Posted in Workplace Privacy

Here is one more potential advantage of using independent contractors rather than employers that so far has flown below the radar screen.  According to a federal district court in Wisconsin, the Fair Credit Reporting Act’s disclosure obligations do not apply to independent contractor relationships.

When EMS Energy Marketing Service, Inc., terminated Phillip Lamson based on the results of a background check, it failed to provide him with a copy of the report or the written description of his rights under the FCRA as required by the Federal Trade Commission.  Lamson sued, alleging that his termination violated FCRA.  The Court concluded, however, that FCRA did not apply because Lamson was hired as an independent contractor.  In reaching this conclusion, the court stated that the unambiguous language of the authorization and disclosure sections of FCRA applies to use of a consumer report for the purpose of “evaluating a consumer for employment, promotion, reassignment or retention as an employee.” (emphasis added).

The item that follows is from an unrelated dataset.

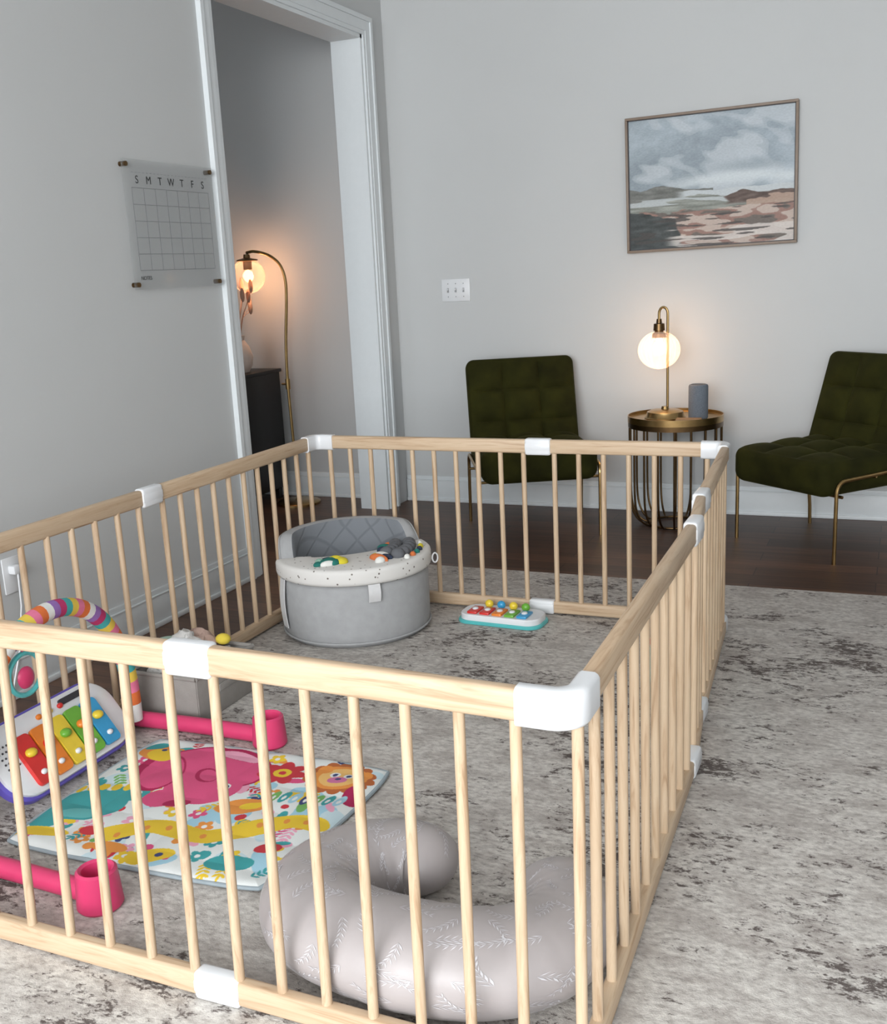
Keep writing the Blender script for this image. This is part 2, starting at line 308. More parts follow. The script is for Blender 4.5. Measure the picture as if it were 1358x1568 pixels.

Because EMS did not obtain the consumer report to evaluate Lamson for a position as an employee of EMS, the court granted EMS’s summary judgment motion– but not before evaluating whether Lamson’s relationship with EMS actually met the criteria for independent contractor status. The court evaluated the applicability of three different tests before settling on a common law test that the court concluded was met by EMS.

So where does this decision leave businesses? Among the many reasons why a business may choose to use independent contractors, avoiding FCRA liability is probably way down the list. Nevertheless, the court’s decision in Lamson vs. EMS Energy Marketing Service, Inc., adds an interesting new wrinkle to the analysis.